2.    In case a material contractual obligation is violated, Schulze shall be liable only for the foreseeable damage that might typically occur under the contract if it was caused by simple negligence, unless the Customer claims damages arising out of injury to life, body or health.

3.    The restrictions of items 1 and 2 shall also apply in favour of the legal representatives and vicarious agents of the seller if claims are asserted directly against them.

4.    The provisions of the German Product Liability Act (Produkthaftungsgesetz, ProdHaftG) shall remain unaffected.

 

XI. Limitation of Claims

1.    If the Customer is a consumer, claims for defects become statute-barred within two years from the handover. This limitation period shall also apply to contractual and non-contractual claims for damages of the Customer which are based on a defect of the purchased item. The limitation period shall not apply if the goods lack guaranteed characteristics, if defects are fraudulently concealed or to claims from guarantees conforming to the respective guarantee provisions. The statutory limitation periods shall apply to claims of the Customer for damages resulting from injury to life, body or health or claims for damages resulting from an intentional or grossly negligent violation of an obligation of Schulze, its legal representatives or vicarious agents.

2.    If the Customer is a business customer, claims for defects become statute-barred within one year from the handover of the purchased item. This limitation period shall also apply to contractual and non-contractual claims for damages of the Customer which are based on a defect of the purchased item. Secs. 478, 479 BGB shall remain unaffected.

3.    Any and all claims for damages and reimbursement of expenses vis-ā-vis us shall become statute-barred within one year from the delivery of the goods. This shall not apply to claims of the Customer for damages resulting from injury to life, body or health or resulting from a violation of a material contractual obligation (obligation which must be fulfilled to enable a due performance of the contract and on whose fulfilment the contractual partner generally relies and may rely) as well as to claims for other damage resulting from the intentional or grossly negligent violation of an obligation of Schulze, its legal representatives or vicarious agents.
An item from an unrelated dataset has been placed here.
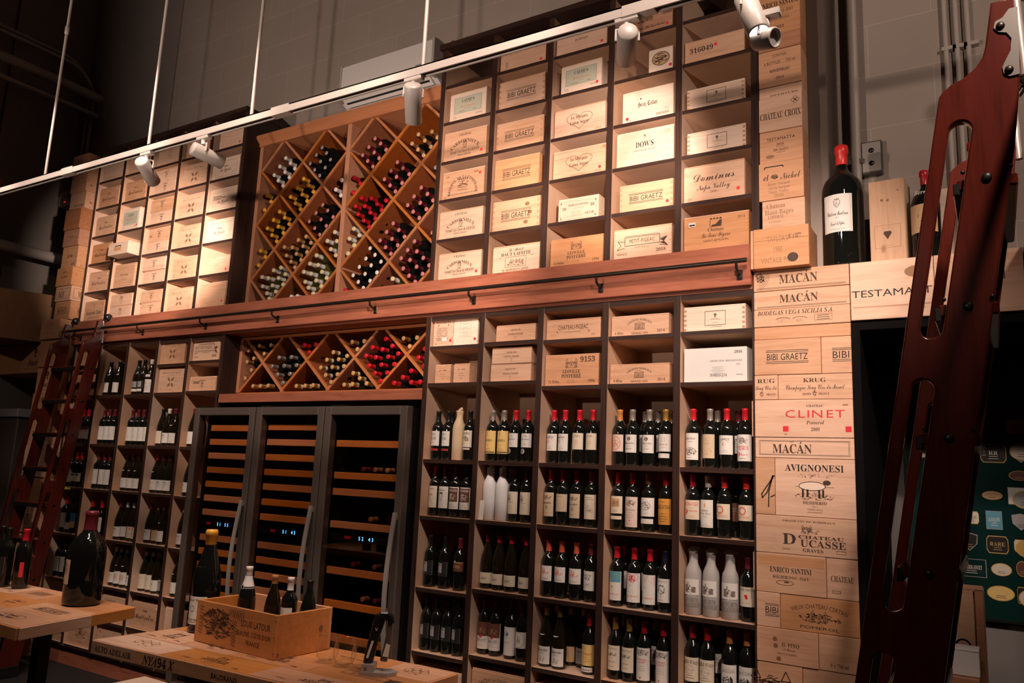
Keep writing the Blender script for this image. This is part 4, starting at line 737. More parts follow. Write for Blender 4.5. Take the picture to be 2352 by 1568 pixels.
 tallc=(.02, .13, 70, 'paper_cream', lambda P, w, h: (P.bars(0, h*.3, w*.6, 2, h*.1, .0014), P.bars(0, -h*.1, w*.4, 2, h*.12, .001))), crestw=(.02, .1, 70, 'paper_white', lambda P, w, h: (P.crest(0, h*.1, h*.3), P.bars(0, -h*.3, w*.6, 1, .01, .0014))), greyl=(.03, .11, 70, 'paper_grey', l_lines()),
 montrose=(.17, .36, 46, 'paper_white', lambda P, w, h: (P.rect(0, 0, w*.93, h*.94, .0012, 'ink_grey'), P.crest(0, h*.26, h*.26, 'ink_grey', 3), P.t('Château Montrose', 0, .0, h*.12, 'C', 'ink_black', w=w*.76), P.t('2016', 0, -h*.12, h*.03, 'S'), P.t('Saint-Estèphe', 0, -h*.27, h*.1, 'C', 'ink_black', w=w*.5), P.bars(0, -h*.42, w*.8, 1, .01, .0015, 'ink_grey'))),
)
CAPNAME = dict(W='white', K='black', Y='yellow', R='red', F='bright-red', D='maroon', S='silver', G='gold', O='orange', B='bronze', N='navy', P='pink', T='tan', C='copper-red')
LABNAME = dict(goat='goat-drawing label', caymw='bull-drawing label', caym='yellow label', seal='grey-sealed white label', cut='clipped white label', cream='cream label', pinkoval='pink oval label', crest='white medallion label', white='plain white label',
 strip='barcoded white label', estate='tall landscape label', old='stained cream label', petrus='red-lettered white label', script='handwritten label', portrait='line-portrait label', brown='brown picture label', cutcream='clipped cream label',
 barton='stained engraved label', oldplain='stained plain label', barton2='beige engraved label', lafite='tan vignette label', tallengr='tall pinkish label', round='round-cornered white label', orange='orange label', figeac='red-seal cream label', tour='tall white label',
 petitf='orange-ring label', brownp='brown label', dark='black framed label', brownband='brown band label', colgin='low cream label', pagoda='pink pagoda label', pez='black-lettered label', artblue='blue-green painted label', artred='red-loop painted label',
 artpink='red-wash painted label', nlabel='black shield label', cheval='red-crest label', napa='brown-and-white label', opus='blue-blot label', ovalw='oval white label', ladou='blackletter label', neck='dark label', browny='tan label', browng='grey label', yquem='orange-yellow label',
 clark='cream skyline label', talbot='red-lettered engraved label', sales='wide cream label', lanes='black-medallion label', wax='red-dotted label', grey='grey portrait label', fancy='ornate white label', pinkl='pinkish label', whitel='sketch label', tallw='tall white label',
 goldmark='gold-marked label', shortw='short white label', shortcream='short cream label', medal='medallioned white label', greenmark='stamp label', reddot='red-spot label', lower='low white label', blueyel='blue-and-yellow label', tallcream='tall cream label', framed='framed white label',
 redtop='red-cornered label', tanl='arched tan label', redpic='red-picture label', tallc='tall cream label', crestw='crested label', greyl='grey label')

# ---- measured layout (metres)
RU = [('W',-4.707,4.03,[(-4.666,4.087),(-4.606,4.034),(-4.725,4.027),(-4.55,3.978),(-4.659,3.969),(-4.782,3.965),(-4.602,3.914),(-4.728,3.91),(-4.666,3.853)]),('K',-4.24,4.03,[(-4.265,4.096),(-4.213,4.042),(-4.321,4.046),(-4.166,3.98),(-4.269,3.984),(-4.38,3.987),(-4.214,3.925),(-4.325,3.927),(-4.265,3.87)]),('Y',-4.94,3.8,[(-4.847,3.805),(-4.788,3.744),(-4.854,3.684)]),('Y',-4.4735,3.8,[(-4.44,3.875),(-4.384,3.814),(-4.505,3.812),(-4.321,3.752),(-4.442,3.75),(-4.569,3.75),(-4.38,3.687),(-4.509,3.688),(-4.446,3.63)]),('W',-4.01,3.8,[(-4.032,3.796),(-4.085,3.731),(-4.028,3.676)]),('P',-4.24,3.57,[(-4.204,3.628),(-4.148,3.575),(-4.268,3.573),(-4.086,3.516),(-4.209,3.514),(-4.333,3.516),(-4.149,3.456),(-4.268,3.454),(-4.209,3.395)]),('Y',-4.707,3.57,[(-4.677,3.644),(-4.613,3.587),(-4.738,3.585),(-4.555,3.527),(-4.676,3.523),(-4.8,3.524),(-4.612,3.463),(-4.74,3.461),(-4.678,3.402)]),('Y',-4.94,3.35,[(-4.853,3.347),(-4.791,3.29),(-4.86,3.23)]),('T',-4.4735,3.35,[(-4.355,3.401),(-4.436,3.383),(-4.298,3.345),(-4.379,3.328),(-4.496,3.332),(-4.584,3.345),(-4.33,3.275),(-4.444,3.275),(-4.552,3.274),(-4.386,3.22),(-4.496,3.219),(-4.447,3.168)]),('C',-4.01,3.35,[(-4.059,3.397),(-4.128,3.338),(-4.031,3.325),(-4.086,3.27),(-4.03,3.217)]),('C',-4.707,3.12,[(-4.603,3.184),(-4.682,3.171),(-4.548,3.127),(-4.619,3.103),(-4.735,3.114),(-4.807,3.129),(-4.559,3.046),(-4.68,3.05),(-4.791,3.053),(-4.635,2.997),(-4.733,2.992),(-4.701,2.946)]),('C',-4.24,3.12,[(-4.229,3.239),(-4.29,3.181),(-4.205,3.162),(-4.347,3.124),(-4.269,3.102),(-4.157,3.105),(-4.103,3.053),(-4.21,3.045),(-4.323,3.045),(-4.151,2.995),(-4.284,2.997),(-4.229,2.946)]),('W',-4.4735,2.9,[(-4.457,2.942),(-4.392,2.941)]),('D',-3.755,4.03,[(-3.729,4.063),(-3.672,4.013),(-3.783,4.008),(-3.613,3.954),(-3.727,3.955),(-3.839,3.955),(-3.675,3.901),(-3.785,3.9),(-3.729,3.846)]),('B',-3.29,4.03,[(-3.206,4.009),(-3.324,4.013),(-3.153,3.956),(-3.264,3.956),(-3.376,3.955),(-3.206,3.898),(-3.319,3.9),(-3.265,3.846)]),('R',-3.98,3.8,[(-3.912,3.794),(-3.842,3.738),(-3.904,3.679)]),('D',-3.52,3.8,[(-3.499,3.838),(-3.444,3.785),(-3.553,3.784),(-3.382,3.729),(-3.498,3.729),(-3.609,3.73),(-3.442,3.674),(-3.552,3.674),(-3.498,3.62)]),('K',-3.057,3.8,[(-3.153,3.738)]),('R',-3.755,3.57,[(-3.821,3.626),(-3.724,3.607),(-3.582,3.568),(-3.665,3.555),(-3.873,3.57),(-3.782,3.557),(-3.616,3.502),(-3.724,3.5),(-3.842,3.504),(-3.67,3.447),(-3.781,3.449),(-3.723,3.391)]),('D',-3.29,3.57,[(-3.267,3.612),(-3.209,3.557),(-3.325,3.557),(-3.156,3.502),(-3.267,3.502),(-3.377,3.502),(-3.21,3.448),(-3.325,3.447),(-3.267,3.393)]),('C',-3.98,3.35,[(-3.871,3.398),(-3.812,3.342),(-3.907,3.328),(-3.854,3.271),(-3.909,3.216)]),('D',-3.52,3.35,[(-3.497,3.386),(-3.442,3.331),(-3.552,3.331),(-3.386,3.275),(-3.498,3.274),(-3.607,3.276),(-3.442,3.221),(-3.552,3.22),(-3.498,3.166)]),('D',-3.057,3.35,[(-3.145,3.273)]),('V',-3.755,3.12,[(-3.695,3.229),(-3.644,3.175),(-3.727,3.157),(-3.584,3.119),(-3.673,3.102),(-3.784,3.102),(-3.613,3.044),(-3.724,3.045),(-3.837,3.046),(-3.672,2.99),(-3.783,2.992),(-3.73,2.943)]),('M',-3.29,3.12,[(-3.295,3.231),(-3.35,3.176),(-3.269,3.157),(-3.21,3.105),(-3.403,3.124),(-3.324,3.103),(-3.154,3.047),(-3.263,3.049),(-3.379,3.049),(-3.206,2.993),(-3.323,2.993),(-3.266,2.943)]),('C',-3.52,2.9,[(-3.47,2.986)]),('R',-3.97,2.9,[(-3.906,2.943)])]
RL = [('B',-4.94,2.45,[(-4.875,2.549),(-4.807,2.484),(-4.879,2.459),(-4.82,2.393),(-4.88,2.332)]),('B',-4.71,2.65,[(-4.758,2.581),(-4.63,2.58),(-4.694,2.516)]),('S',-4.477,2.45,[(-4.528,2.479),(-4.397,2.478),(-4.597,2.416),(-4.465,2.415),(-4.335,2.415),(-4.528,2.351),(-4.397,2.352),(-4.463,2.287)]),('T',-4.71,2.23,[(-4.786,2.27),(-4.703,2.269),(-4.617,2.27)]),('R',-4.24,2.65,[(-4.272,2.562),(-4.159,2.561),(-4.218,2.506)]),('G',-4.01,2.45,[(-3.972,2.495),(-3.837,2.463),(-4.03,2.443),(-3.915,2.442),(-4.083,2.389),(-3.971,2.389),(-3.858,2.39),(-4.029,2.333),(-3.914,2.334),(-3.971,2.28)]),('G',-4.24,2.23,[(-4.316,2.261),(-4.226,2.261),(-4.147,2.263)]),('B',-3.773,2.65,[(-3.798,2.561),(-3.687,2.56),(-3.744,2.506)]),('G',-3.773,2.23,[(-3.766,2.339),(-3.702,2.301),(-3.843,2.26),(-3.766,2.262),(-3.636,2.264)]),('R',-3.54,2.45,[(-3.491,2.566),(-3.607,2.513),(-3.517,2.495),(-3.431,2.515),(-3.661,2.457),(-3.571,2.442),(-3.46,2.442),(-3.374,2.459),(-3.626,2.386),(-3.516,2.389),(-3.401,2.388),(-3.568,2.333),(-3.459,2.332),(-3.514,2.277)]),('B',-3.308,2.65,[(-3.335,2.561),(-3.22,2.559),(-3.277,2.503)]),('R',-3.308,2.23,[(-3.253,2.339),(-3.32,2.298),(-3.392,2.261),(-3.247,2.263),(-3.173,2.263)]),('R',-3.07,2.45,[(-3.148,2.48),(-3.199,2.425),(-3.147,2.369)])]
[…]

4.    The provisions of the German Product Liability Act shall remain unaffected.

 

XII. Choice of Law, Place of Jurisdiction, Dispute Settlement

1.    Any contracts entered into between Schulze and the Customer shall be governed by the laws of the Federal Republic of Germany, without giving effect to the international uniform law, in particular the UN Convention on the International Sale of Goods (CISG).

2.    If the Customer is a merchant, a legal person under public law or a special fund under public law, the exclusive place of jurisdiction for all disputes arising from the contract shall be the place of business of Schulze. We shall nevertheless have the right to file an action at the general place of jurisdiction of the Customer. The same shall apply if the Customer does not have a general place of jurisdiction in Germany or the residence or the habitual place of abode is not known at the time the action is brought.

3. Information about participation in alternative dispute settlements: We do not participate in alternative dispute settlements.